Take away the job, the daily group that I wrestle with, the buffeting that creates my shape. Remove the routine of getting up, doing a bunch of things before dawn and categorizing my life into two hour segments, waiting for a rest after a late dinner. Shed the idea that I am of use. Crack the shiney shell of being helpful. Rip off the facade of talents and skills that I seem to fabricate out of tangled yarn and tattered fabric of the past. Move the children thousands of miles away and millions of miles separated in paths. Throw in a partner that is passionately absorbed in a successful business.

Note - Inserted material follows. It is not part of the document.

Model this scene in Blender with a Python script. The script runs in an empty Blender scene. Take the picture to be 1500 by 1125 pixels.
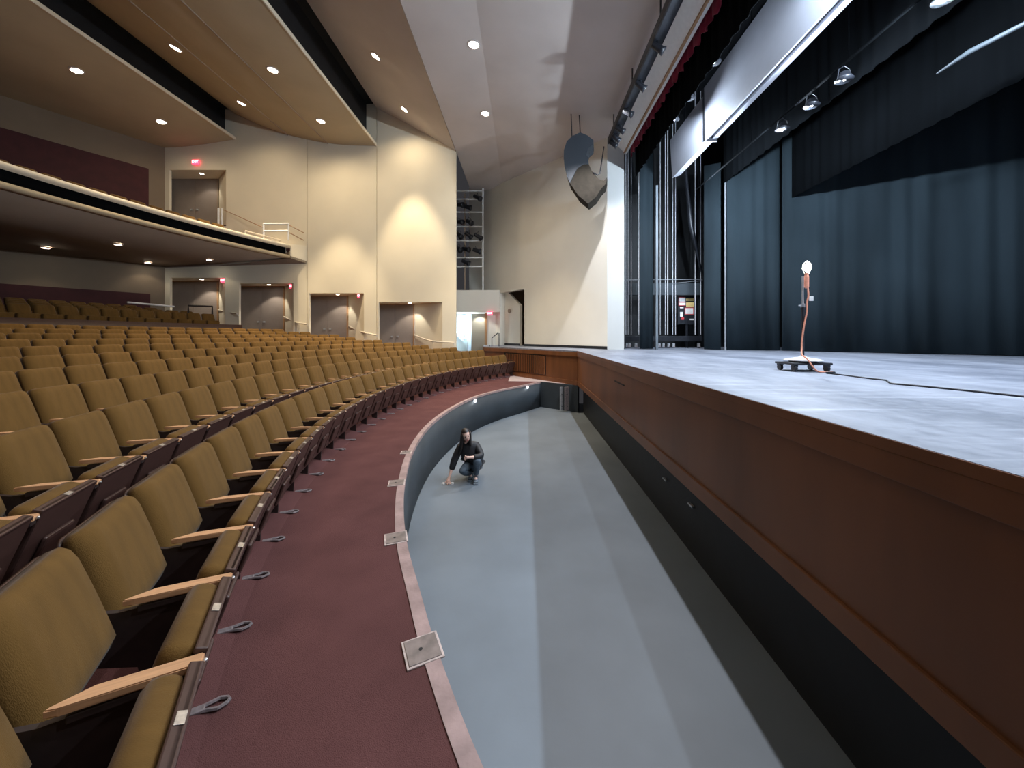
import bpy, bmesh, math, random
from mathutils import Vector, Matrix
random.seed(7)
PI = math.pi
C = bpy.context.scene.collection
S = bpy.context.scene

# ------------------------------------------------------------------ camera, world, exposure
F, U0, V0, H = 550.0, 768.0, 492.0, 1.70
cam_d = bpy.data.cameras.new('camera')
cam_d.sensor_fit = 'HORIZONTAL'; cam_d.sensor_width = 36.0
cam_d.lens = F / 1500 * 36.0
cam_d.shift_x = -(U0 - 750) / 1500
cam_d.shift_y = -(562.5 - V0) / 1500
cam_d.clip_start = 0.05; cam_d.clip_end = 200
cam = bpy.data.objects.new('camera', cam_d); C.objects.link(cam)
cam.location = (0, 0, H); cam.rotation_euler = (PI / 2, 0, 0)
S.camera = cam
S.view_settings.view_transform = 'Standard'; S.view_settings.look = 'None'
S.view_settings.gamma = 1.0; S.view_settings.use_curve_mapping = False
S.view_settings.exposure = 1.1
w = bpy.data.worlds.new('world'); S.world = w; w.use_nodes = True
w.node_tree.nodes['Background'].inputs[0].default_value = (0.80, 0.78, 0.85, 1)
w.node_tree.nodes['Background'].inputs[1].default_value = 0.02

WARM = (1.0, 0.80, 0.54); COOL = (0.72, 0.85, 1.0)
def lamp(name, kind, loc, energy, color, radius=0.06, target=None, angle=None, blend=0.3, label=None, parent=None):
    d = bpy.data.lights.new(name, kind); d.energy = energy; d.color = color
    d.shadow_soft_size = radius
    if kind == 'SPOT':
        d.spot_size = math.radians(angle); d.spot_blend = blend
    o = bpy.data.objects.new(name, d); C.objects.link(o); o.location = loc
    if target is not None:
        o.rotation_euler = (Vector(target) - Vector(loc)).to_track_quat('-Z', 'Y').to_euler()
    if parent is not None:
        o.parent = parent
    return o

# stage work lights: (x, z) rows whose shadows the stage edge throws into the pit
for y in (2.0, 5.4, 8.8, 12.0):
    lamp('work_lamp_light', 'POINT', (6.0, y, 6.45), 420 if y < 11 else 130, COOL, 0.05)
for y in (1.2, 6.0, 10.9):
    lamp('work_lamp_light', 'POINT', (4.3, y, 7.92), 130, COOL, 0.06)
for y, e in ((1.5, 270), (6.3, 440), (11.2, 620)):
    lamp('truss_lamp_light', 'SPOT', (2.60, y, 8.5), e, (0.95, 0.95, 1.0), 0.06, (2.62, y, 0), 130, 0.5)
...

What is left is a stunned bat. I’ve been so good at bouncing off other people that without those mirrors I’m left blind in the dark of just me. The chameleon skin fluctuates dark and black, void and inert, puzzled. What am I to react to if there is nothing there.
Cover with showerless days. Put on dark glasses as the sun sets faster. Pull the covers over my head, take walks in the dark to comfort the isolating urge.
My sights are set on long quiet days with myself. Meditation is such a big word, but stillness is where my faith is truly unveiled. In the quiet of the morning, opening my heart with each long slow breath, She, and He, Tao and Thou, Emptiness and Everything, pulls up the curtains of the human play and I see Her dancing and squealing–“Aha! I made you look!”